_INPUT RECORDS:_
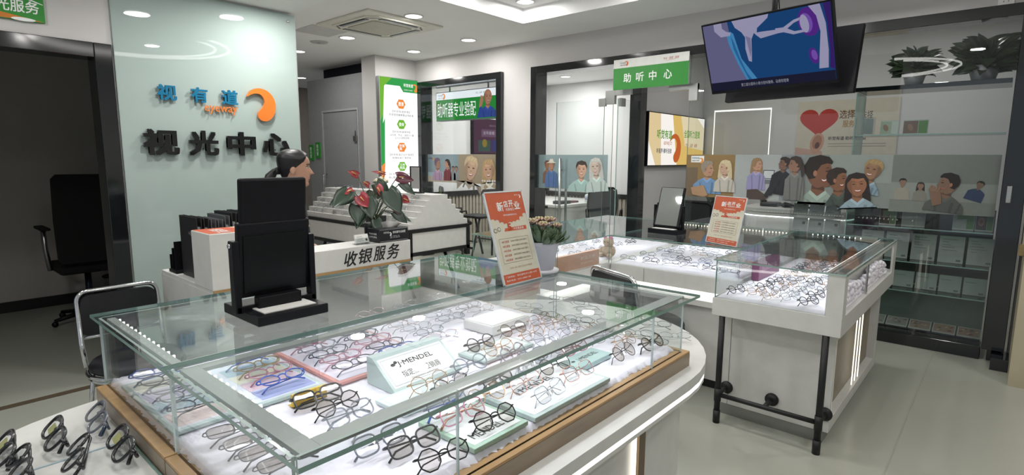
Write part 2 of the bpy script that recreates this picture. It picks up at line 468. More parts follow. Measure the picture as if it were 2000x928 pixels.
# ring of LED tubes hung in the tray, seen mirrored in the glazing
RX, RY, RZ = -1.52, 1.97, 2.70
t = thing('ring_pendant', 'double white LED ring pendant reflected in the glazing above the shelves', 'pendant light', (RX, RY, RZ))
for rr in (0.94, 0.80):
    MB().tube([(RX + rr * math.cos(2 * PI * i / 72), RY + rr * math.sin(2 * PI * i / 72), RZ) for i in range(72)], 0.012, LED, 8, True).build('light_tube', t)
for a in (0.4, 2.5, 4.6): MB().tube([(RX + 0.87 * math.cos(a), RY + 0.87 * math.sin(a), RZ), (RX + 0.3 * math.cos(a), RY + 0.3 * math.sin(a), 3.07)], 0.004, STEEL, 6).build('suspension_wire', t)
for a in (0.4, 2.5, 4.6): MB().tube([(RX + 0.80 * math.cos(a), RY + 0.80 * math.sin(a), RZ), (RX + 0.94 * math.cos(a), RY + 0.94 * math.sin(a), RZ)], 0.006, STEEL, 6).build('spoke', t)
# ------------------------------------------------------------------ ceiling fittings
def aircon():
    cx, cy, h = -5.27, 3.79, 0.485
    t = thing('ceiling_air_conditioner', 'white square four-way cassette air conditioner flush in the ceiling', 'air conditioner', (cx, cy, CZ))
    ACW = mat('aircon_plastic', 'DEDBD0', 0.4); DK = mat('aircon_slot', '2A2B2C', 0.6)
    mb = MB(); mb.box(cx - h, cx + h, cy - h, cy + h, CZ - 0.022, CZ, ACW, 0.008)
    fr = Fr((cx, cy, CZ), (1, 0, 0), (0, -1, 0))
    def octo(a, c): return [(-a + c, -a), (a - c, -a), (a, -a + c), (a, a - c), (a - c, a), (-a + c, a), (-a, a - c), (-a, -a + c)]
    mb.prism(fr, octo(0.40, 0.10), 0.022, 0.034, ACW)
    mb.build('panel', t)
    mb = MB(); GR = mat('aircon_grille', 'BAB7AA', 0.6)
    mb.prism(fr, octo(0.255, 0.03), 0.034, 0.043, GR)
    for i in range(22): mb.pbox(fr, -0.245, 0.245, -0.245 + i * 0.0228, -0.239 + i * 0.0228, 0.043, 0.046, ACW)
    mb.build('intake_grille', t)
    for k in range(4):
        c, s_ = math.cos(k * PI / 2), math.sin(k * PI / 2)
        f2 = Fr((cx, cy, CZ), (c, s_, 0), (s_, -c, 0))
        mb = MB(); mb.pbox(f2, -0.24, 0.24, 0.30, 0.365, 0.030, 0.0355, DK)
        mb.prism(f2, [(-0.235, 0.308), (0.235, 0.308), (0.235, 0.345), (-0.235, 0.345)], 0.036, 0.041, GREY)
        mb.build('louver', t)
        mb = MB(); mb.prism(f2, [(0.27, 0.37), (0.37, 0.27), (0.355, 0.255), (0.255, 0.355)], 0.030, 0.036, mat('aircon_corner', '77756E', 0.5)); mb.build('corner_cover', t)
aircon()
t = thing('ceiling_speaker', 'small round white speaker grille in the ceiling beside the air conditioner', 'speaker', (-6.62, 3.84, CZ))
MB().lathe([(1e-6, -0.012), (0.085, -0.012), (0.10, -0.008), (0.11, 0)], (-6.62, 3.84, CZ), mat('speaker_grille', 'B9B9B8', 0.6)).build('grille', t)
MB().lathe([(1e-6, -0.014), (0.02, -0.014), (0.02, -0.011)], (-6.62, 3.84, CZ), GREY).build('badge', t)
tag(MB().box(-6.25, -5.80, 3.3, 3.75, CZ - 0.006, CZ, mat('hatch_white', 'CDCCCB', 0.6), 0.002).build('access_panel'), 'square white access hatch in the ceiling left of the air conditioner', 'hatch')
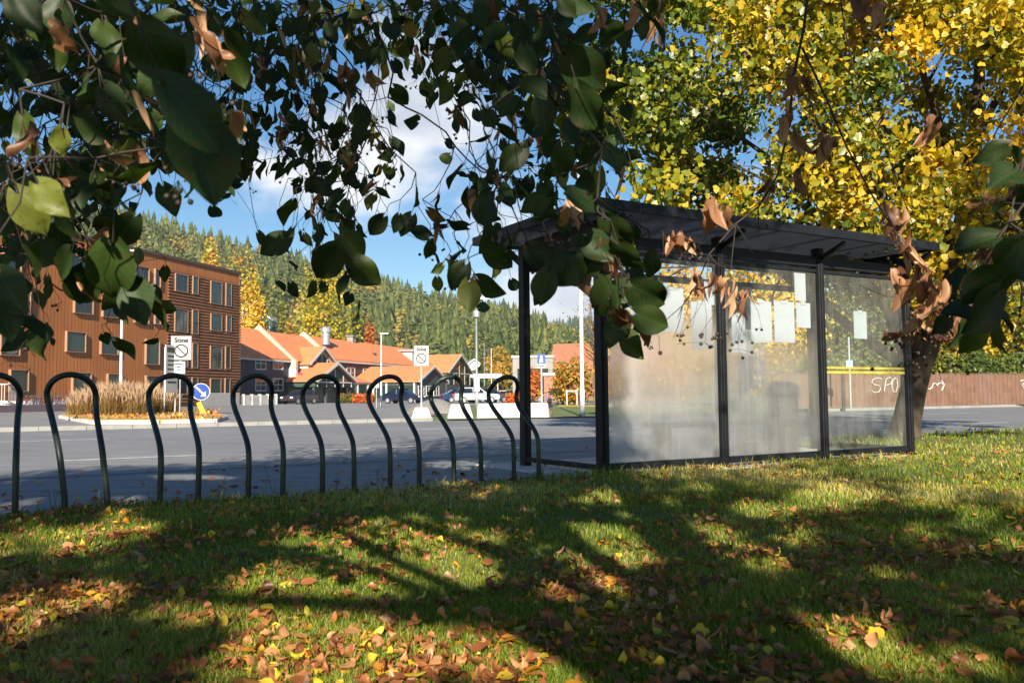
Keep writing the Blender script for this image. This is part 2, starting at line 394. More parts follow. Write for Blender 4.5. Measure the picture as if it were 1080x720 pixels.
# ------------------------------------------------------------------ trees as things
def leaf_quads(P, size, g, droop=.3, outward=None):
    """one folded four-sided leaf (2 tris x2) per point -> V, F(quads)"""
    n = len(P)
    tip = g.normal(size=(n, 3)); tip[:, 2] -= droop * 2; tip /= np.linalg.norm(tip, axis=1)[:, None]
    nr = g.normal(size=(n, 3))
    if outward is not None: nr += outward * 1.2
    side = np.cross(tip, nr); side /= np.linalg.norm(side, axis=1)[:, None] + 1e-9; nr = np.cross(side, tip)
    s = (size * g.uniform(.65, 1.25, n))[:, None]
    V = np.stack([P, P + s * (tip * .42 + side * .48 + nr * .12), P + s * (tip * 1.05), P + s * (tip * .42 - side * .48 + nr * .12)], 1).reshape(-1, 3)
    q = np.arange(n)[:, None] * 4
    F = np.concatenate([q + np.array([[0, 1, 2]]), q + np.array([[0, 2, 3]])], 1).reshape(-1, 3)
    return V, F
m_bark = M_('bark', (.11, .085, .065), .9, var=.4, scale=9, bmp=.8, bscale=26)
m_barkp = M_('pale_bark', (.4, .38, .34), .8, var=.4, scale=6, bmp=.3)
def limb_path(a, b, g, bend=.12, n=6, sag=0.0):
    a = Vector(a); b = Vector(b); L = (b - a).length; off = Vector(g.normal(size=3)) * L * bend
    return [a.lerp(b, t) + off * math.sin(PI * t) + Vector((0, 0, -sag * L * math.sin(PI * t))) for t in np.linspace(0, 1, n)]
def tree(name, label, cat, base, top, rx, ry, cz, rz, nleaf, lsize, mat, trunk_r, seed, group=None, tcen=.5, tvar=.25, nclump=40, bark=None, lean=(0, 0), hollow=.35, tfun=None, nlimb=7, spiky=0.0):
    """crown: clumps in an ellipsoid centred at height cz (above base)"""
    g = np.random.default_rng(seed); root = thing(name, label, cat, base, 0, group)
    t = MB(); tp = Vector((lean[0], lean[1], top * .8))
    t.tube([(0, 0, -.1), (0, 0, .15), tp * .35, tp * .7 + Vector((.1, .05, 0)), tp], [trunk_r * 1.4, trunk_r * 1.1, trunk_r * .8, trunk_r * .5, trunk_r * .12], 9)
    C0 = np.array([lean[0], lean[1], cz])
    d = g.normal(size=(nclump, 3)); d /= np.linalg.norm(d, axis=1)[:, None]
    cl = d * (g.uniform(hollow, 1, nclump) ** .6)[:, None]
    if spiky: cl[:, :2] *= (1 - spiky * np.clip((cl[:, 2] + 1) / 2, 0, 1))[:, None]
    cl = cl * np.array([rx, ry, rz]) * .86 + C0
    for i in range(min(nlimb, nclump)):
        e = cl[i]; f = .25 + .5 * max(0, min(1, (e[2] - cz + rz) / (2 * rz)))
        t.tube(limb_path(tp * f, e, g), [trunk_r * .38 * (1 - .85 * k / 5) for k in range(6)], 6)
    t.build('trunk', bark or m_bark, root, smooth=True)
    idx = g.integers(0, nclump, nleaf); r_c = np.array([rx, ry, rz]) * g.uniform(.26, .42, (nclump, 1))
    P = cl[idx] + g.normal(size=(nleaf, 3)) * r_c[idx] * .55
    outw = P - C0; outw /= np.linalg.norm(outw, axis=1)[:, None] + 1e-6
    P = P[P[:, 2] > .2] if len(P) else P
    outw = (P - C0) / (np.linalg.norm(P - C0, axis=1)[:, None] + 1e-6)
    V, F = leaf_quads(P, lsize, g, .3, outw)
    ctint = g.normal(0, tvar * .6, nclump)
    if tfun is not None: tt = tfun(P)
    else: tt = tcen + ctint[idx[:len(P)]]
    tt = np.clip(tt + g.normal(0, tvar * .5, len(P)), 0, 1)
    np_mesh('crown', V, F, mat, root, tint=np.repeat(tt, 2))
    return root
m_yellow = leafmat('yellow_foliage', [(0, (.07, .12, .015)), (.3, (.2, .23, .02)), (.55, (.48, .36, .02)), (.8, (.62, .42, .02)), (1, (.6, .28, .02))], .38, .03)
m_orange = leafmat('orange_foliage', [(0, (.22, .2, .03)), (.4, (.5, .26, .03)), (.7, (.5, .16, .03)), (1, (.38, .09, .03))], .35, .02)
m_green = leafmat('green_foliage', [(0, (.04, .075, .02)), (.4, (.08, .12, .025)), (.7, (.15, .17, .03)), (1, (.34, .28, .03))], .35, .02)
def groundz(x, y): return float(hill_h(x, y))
def ptree(name, label, px, pytop, wpx, Y, mat, pybase=None, asp=.62, seed=1, tcen=.5, tvar=.25, nleaf=2600, ls=None, group='autumn trees in the valley', **kw):
    p = at(px, pytop, Y); x = p.x; zb = groundz(x, Y) if pybase is None else at(px, pybase, Y).z
    H = p.z - zb; rx = wpx / 2 / FPX * Y; rz = min(H * .5, max(rx * 1.2, H * .44)); cz = H - rz
    return tree(name, label, 'tree', (x, Y, zb), H, rx, rx, cz, rz, nleaf, ls or Y * 3.4 / FPX, mat, max(.1, H * .016), seed, group, tcen, tvar, **kw)
ptree('birch_tree', 'largest golden yellow birch rising behind the long orange roof', 343, 277, 76, 165, m_yellow, seed=3, tcen=.5, tvar=.22, nleaf=5200, nclump=75, spiky=.55, bark=m_barkp)
ptree('birch_tree', 'tall bright yellow tree close beside the brown apartment block corner', 264, 288, 40, 150, m_yellow, seed=4, tcen=.72, nleaf=3200, nclump=50, spiky=.4, bark=m_barkp)
ptree('birch_tree', 'brownish thinning tree above the yellow one at the brown block corner', 254, 258, 46, 230, m_orange, seed=5, tcen=.15, tvar=.3, nleaf=1300, nclump=40)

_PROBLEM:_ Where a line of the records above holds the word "this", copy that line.

_EXERCISE OUTPUT:_
Write part 2 of the bpy script that recreates this picture. It picks up at line 468. More parts follow. Measure the picture as if it were 2000x928 pixels.
Keep writing the Blender script for this image. This is part 2, starting at line 394. More parts follow. Write for Blender 4.5. Measure the picture as if it were 1080x720 pixels.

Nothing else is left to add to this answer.